• _Data excerpts_
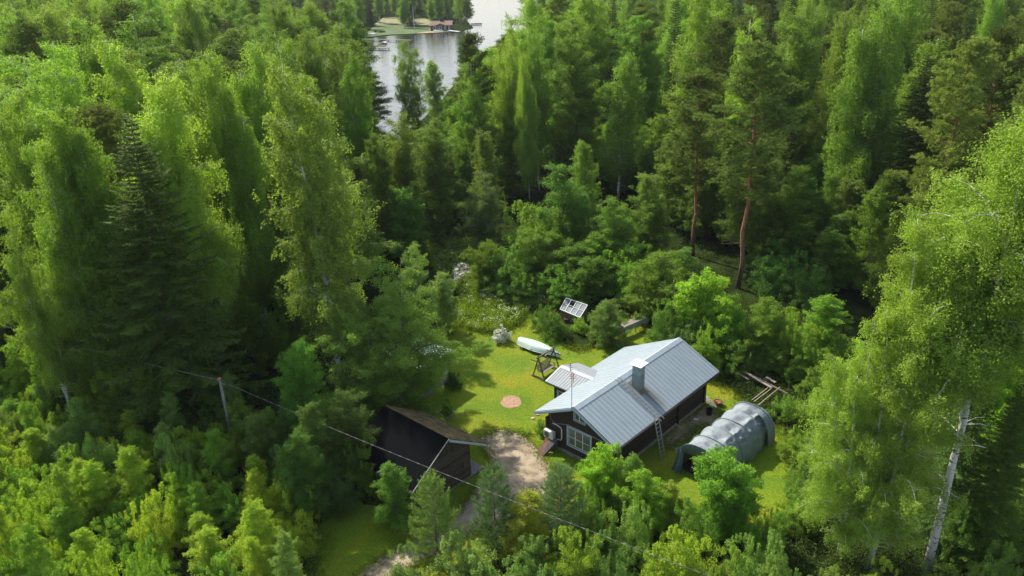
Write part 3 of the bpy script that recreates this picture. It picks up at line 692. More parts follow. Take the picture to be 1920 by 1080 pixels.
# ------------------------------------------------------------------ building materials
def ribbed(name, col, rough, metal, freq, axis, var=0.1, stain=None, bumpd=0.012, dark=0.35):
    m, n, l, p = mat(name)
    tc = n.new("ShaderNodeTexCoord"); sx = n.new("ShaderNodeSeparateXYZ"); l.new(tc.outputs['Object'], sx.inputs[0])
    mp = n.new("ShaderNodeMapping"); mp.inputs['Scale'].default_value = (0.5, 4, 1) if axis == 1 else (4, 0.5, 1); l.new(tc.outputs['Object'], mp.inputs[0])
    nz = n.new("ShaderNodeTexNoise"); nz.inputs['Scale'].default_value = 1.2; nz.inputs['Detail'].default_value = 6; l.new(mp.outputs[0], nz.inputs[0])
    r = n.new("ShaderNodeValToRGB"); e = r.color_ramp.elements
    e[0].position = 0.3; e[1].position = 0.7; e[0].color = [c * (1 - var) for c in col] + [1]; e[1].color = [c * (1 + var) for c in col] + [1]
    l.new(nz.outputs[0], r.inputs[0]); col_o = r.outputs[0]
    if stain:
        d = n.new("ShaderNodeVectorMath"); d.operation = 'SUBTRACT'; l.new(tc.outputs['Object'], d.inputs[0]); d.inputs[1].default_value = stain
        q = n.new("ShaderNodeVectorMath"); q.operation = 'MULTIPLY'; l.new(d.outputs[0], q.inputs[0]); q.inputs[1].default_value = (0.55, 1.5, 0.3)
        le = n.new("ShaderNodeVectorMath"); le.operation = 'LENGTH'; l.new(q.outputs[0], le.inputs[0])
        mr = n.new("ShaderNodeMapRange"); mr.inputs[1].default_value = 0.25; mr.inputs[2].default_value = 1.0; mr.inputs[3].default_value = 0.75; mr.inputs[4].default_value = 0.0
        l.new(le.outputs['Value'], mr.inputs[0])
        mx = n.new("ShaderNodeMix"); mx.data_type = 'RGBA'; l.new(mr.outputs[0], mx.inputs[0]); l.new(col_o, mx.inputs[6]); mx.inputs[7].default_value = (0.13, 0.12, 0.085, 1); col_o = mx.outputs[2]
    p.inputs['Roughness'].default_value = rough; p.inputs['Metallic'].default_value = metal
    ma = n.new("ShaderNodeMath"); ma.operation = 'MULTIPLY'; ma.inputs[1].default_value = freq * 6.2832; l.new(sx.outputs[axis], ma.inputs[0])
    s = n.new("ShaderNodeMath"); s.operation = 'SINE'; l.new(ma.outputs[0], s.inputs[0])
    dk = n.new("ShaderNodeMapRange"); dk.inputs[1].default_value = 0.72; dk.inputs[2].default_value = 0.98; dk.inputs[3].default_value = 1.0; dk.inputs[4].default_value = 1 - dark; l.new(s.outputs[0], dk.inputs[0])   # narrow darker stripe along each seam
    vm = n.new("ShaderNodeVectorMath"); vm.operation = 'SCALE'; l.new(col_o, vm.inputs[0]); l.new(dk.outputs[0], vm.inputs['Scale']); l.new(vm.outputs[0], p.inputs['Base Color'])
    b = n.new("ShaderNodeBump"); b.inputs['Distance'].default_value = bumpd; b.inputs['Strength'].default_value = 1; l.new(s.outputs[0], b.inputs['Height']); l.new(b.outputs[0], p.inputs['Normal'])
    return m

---

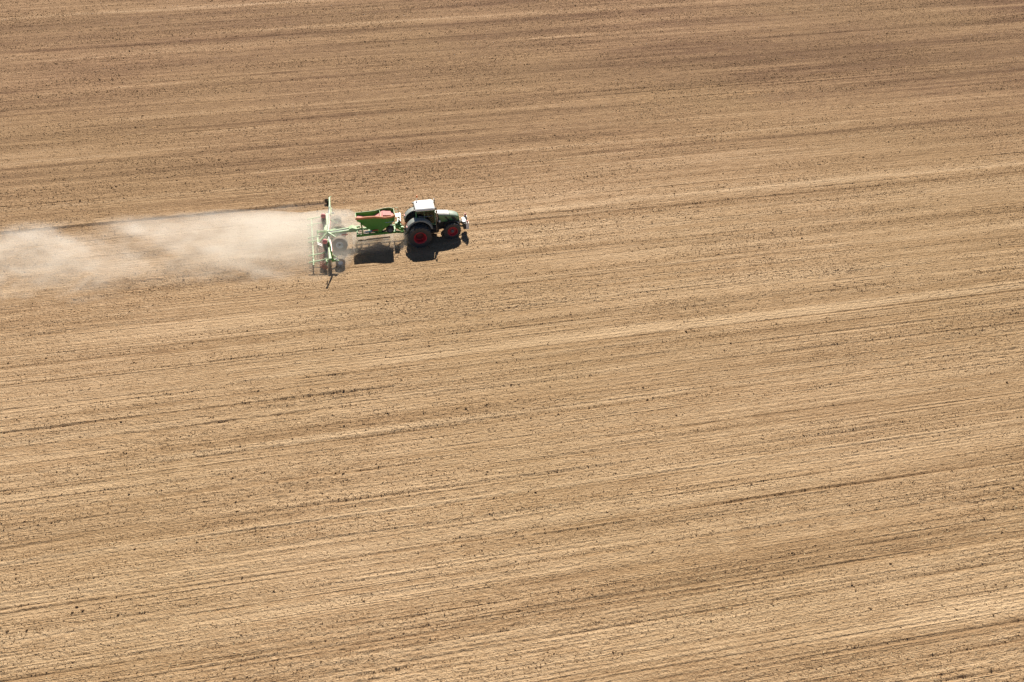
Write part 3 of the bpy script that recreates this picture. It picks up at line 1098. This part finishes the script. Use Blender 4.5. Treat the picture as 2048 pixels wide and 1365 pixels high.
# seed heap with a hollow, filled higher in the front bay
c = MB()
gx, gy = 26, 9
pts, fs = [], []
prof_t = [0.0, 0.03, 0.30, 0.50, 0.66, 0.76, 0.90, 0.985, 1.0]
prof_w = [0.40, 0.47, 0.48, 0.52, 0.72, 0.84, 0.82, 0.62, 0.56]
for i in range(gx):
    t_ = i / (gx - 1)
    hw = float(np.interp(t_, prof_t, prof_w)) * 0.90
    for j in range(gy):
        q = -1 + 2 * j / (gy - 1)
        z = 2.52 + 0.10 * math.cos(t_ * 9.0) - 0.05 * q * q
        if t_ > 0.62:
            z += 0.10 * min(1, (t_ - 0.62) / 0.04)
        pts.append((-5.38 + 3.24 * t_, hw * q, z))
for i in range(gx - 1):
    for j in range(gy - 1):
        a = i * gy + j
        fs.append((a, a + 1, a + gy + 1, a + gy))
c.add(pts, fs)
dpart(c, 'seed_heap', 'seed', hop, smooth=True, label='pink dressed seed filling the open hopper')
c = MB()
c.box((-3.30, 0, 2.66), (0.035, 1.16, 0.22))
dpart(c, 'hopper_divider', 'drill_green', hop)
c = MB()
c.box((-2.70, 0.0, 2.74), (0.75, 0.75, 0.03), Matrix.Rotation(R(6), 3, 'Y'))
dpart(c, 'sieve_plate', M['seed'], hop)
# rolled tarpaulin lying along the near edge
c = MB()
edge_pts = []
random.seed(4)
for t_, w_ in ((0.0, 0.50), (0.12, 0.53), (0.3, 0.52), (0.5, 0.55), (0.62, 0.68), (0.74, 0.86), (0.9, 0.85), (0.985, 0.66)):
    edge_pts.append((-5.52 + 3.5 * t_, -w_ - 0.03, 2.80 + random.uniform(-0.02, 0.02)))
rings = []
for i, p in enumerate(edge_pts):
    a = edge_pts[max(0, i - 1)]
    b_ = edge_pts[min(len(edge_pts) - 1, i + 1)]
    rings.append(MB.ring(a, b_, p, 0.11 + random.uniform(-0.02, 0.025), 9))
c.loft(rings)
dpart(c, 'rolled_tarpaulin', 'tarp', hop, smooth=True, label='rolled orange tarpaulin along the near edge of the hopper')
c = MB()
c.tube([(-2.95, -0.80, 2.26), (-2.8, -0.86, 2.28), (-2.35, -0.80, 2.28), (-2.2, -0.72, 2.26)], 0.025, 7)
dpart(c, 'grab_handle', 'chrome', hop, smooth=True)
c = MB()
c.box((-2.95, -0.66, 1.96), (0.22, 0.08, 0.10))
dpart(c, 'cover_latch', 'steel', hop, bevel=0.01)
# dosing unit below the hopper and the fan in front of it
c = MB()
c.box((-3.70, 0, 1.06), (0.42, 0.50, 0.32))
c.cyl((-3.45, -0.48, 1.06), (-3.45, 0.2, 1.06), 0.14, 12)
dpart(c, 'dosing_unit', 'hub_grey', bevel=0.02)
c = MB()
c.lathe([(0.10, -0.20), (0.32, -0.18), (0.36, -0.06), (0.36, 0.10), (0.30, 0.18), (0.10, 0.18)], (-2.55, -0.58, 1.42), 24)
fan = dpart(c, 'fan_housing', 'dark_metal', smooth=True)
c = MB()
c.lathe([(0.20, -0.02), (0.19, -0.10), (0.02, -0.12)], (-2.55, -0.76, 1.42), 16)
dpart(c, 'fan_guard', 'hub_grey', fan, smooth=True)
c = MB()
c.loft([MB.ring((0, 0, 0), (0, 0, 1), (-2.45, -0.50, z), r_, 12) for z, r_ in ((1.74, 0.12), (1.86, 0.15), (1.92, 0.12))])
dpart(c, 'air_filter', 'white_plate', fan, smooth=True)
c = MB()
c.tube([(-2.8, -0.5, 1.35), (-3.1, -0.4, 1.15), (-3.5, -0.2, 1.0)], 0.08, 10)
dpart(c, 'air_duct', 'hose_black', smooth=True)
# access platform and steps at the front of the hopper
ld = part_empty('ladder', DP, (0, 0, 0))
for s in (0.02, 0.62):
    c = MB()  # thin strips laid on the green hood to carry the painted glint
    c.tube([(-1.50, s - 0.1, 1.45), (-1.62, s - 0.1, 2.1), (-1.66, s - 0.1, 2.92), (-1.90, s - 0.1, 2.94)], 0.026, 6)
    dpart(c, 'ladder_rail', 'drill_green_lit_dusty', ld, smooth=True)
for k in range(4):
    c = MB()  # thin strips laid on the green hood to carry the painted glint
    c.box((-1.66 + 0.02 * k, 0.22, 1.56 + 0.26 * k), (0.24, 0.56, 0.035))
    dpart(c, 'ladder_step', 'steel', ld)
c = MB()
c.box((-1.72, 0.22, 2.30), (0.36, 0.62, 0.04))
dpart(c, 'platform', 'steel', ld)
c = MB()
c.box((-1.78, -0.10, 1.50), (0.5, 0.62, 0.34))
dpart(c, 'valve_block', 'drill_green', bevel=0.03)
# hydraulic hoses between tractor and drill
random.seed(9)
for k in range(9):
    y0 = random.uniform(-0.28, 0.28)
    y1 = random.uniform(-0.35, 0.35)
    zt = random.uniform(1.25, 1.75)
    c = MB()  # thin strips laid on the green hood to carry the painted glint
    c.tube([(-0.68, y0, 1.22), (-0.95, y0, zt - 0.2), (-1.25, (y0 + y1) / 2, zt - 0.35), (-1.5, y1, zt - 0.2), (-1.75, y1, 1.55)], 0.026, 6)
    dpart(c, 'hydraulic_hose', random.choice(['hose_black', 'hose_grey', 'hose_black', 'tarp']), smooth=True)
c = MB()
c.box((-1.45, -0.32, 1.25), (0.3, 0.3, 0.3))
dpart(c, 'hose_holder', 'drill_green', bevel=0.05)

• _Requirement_
Locate all lines in the listing above with the word "that". Copy them.

• _Output for this task_
Write part 3 of the bpy script that recreates this picture. It picks up at line 692. More parts follow. Take the picture to be 1920 by 1080 pixels.
Write part 3 of the bpy script that recreates this picture. It picks up at line 1098. This part finishes the script. Use Blender 4.5. Treat the picture as 2048 pixels wide and 1365 pixels high.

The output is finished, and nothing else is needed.